“Born on a Train” - The Magnetic Fields
(Words/music: Stephin Meritt, available on The Charm of the Highway Strip, Merge Records 1994)
Night one of XX Merge was a night largely built around intimacy. Ranging from Lou Barlow’s solo performance to the small choir of voices Oakley Hall assembled in their band to the Rosebuds’ coaxing of the crowd to accompany them, this opening night put “small” songs into the spotlight. Looking back, this was the perfect night for the Magnetic Fields’ performance as a quintet of strings, piano, and voice. In the past, some of Stephin Meritt’s aesthetic choices in his arrangements prevented me from delving deeper into his catalog. Sometimes, the synthesizers and drum machines work well, but often I find that they mask Meritt’s beautiful songs. Last night, Meritt and vocalists Claudia Gonson and Shirley Simms took center stage, letting Merritt’s eye for beauty and wry sense of humor shine in the spotlight. The crowd in the front of the Cat’s Cradle played right into their hands, laughing at the humor in “California Girls” and “Yeah, Oh Yeah,” and Meritt even smirked delivering the lines about living in a dive bar in “Papa Was a Rodeo.” Last night, the songs sounded like the precious creatures Meritt sculpted (the same ones that are sometimes hard to find underneath the synthesizers). In this setting, the songs felt fragile, beautiful, lonely, and heartbreaking – often in rapid succession and often simultaneously.

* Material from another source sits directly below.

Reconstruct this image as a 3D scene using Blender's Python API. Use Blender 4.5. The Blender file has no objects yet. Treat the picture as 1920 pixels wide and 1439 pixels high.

“Born on a Train,” a song that wasn’t performed last night, is one song that works with its electronic arrangements. Like most of Meritt’s best compositions, “Born on a Train” paints loneliness in a melancholy light, comparing emotional disconnect with the restlessness of perpetual travel. Musically, the song kind of feels like traveling on a train with the persistent percussion and the fast moving sounds around it. In this case, the synthesized sounds help make it sound like a chamber-pop composition. However, the synthesized sounds combined with the real strings give it a woosy, daydream feel. In this state, it’s hard to imagine what’s real and what’s a dream. It gives the narrative an interesting bend – does the narrator feel heartbroken or does he truly accept his wayward state? Then again, it could all be a dream – the narrator may be dreaming of having to leave a lover he’s never met as he’s roaming down another nighttime road that looks the same as all the others. If that’s the case, it’s an even more heartbreaking story of someone so lonely that they dream up people to miss.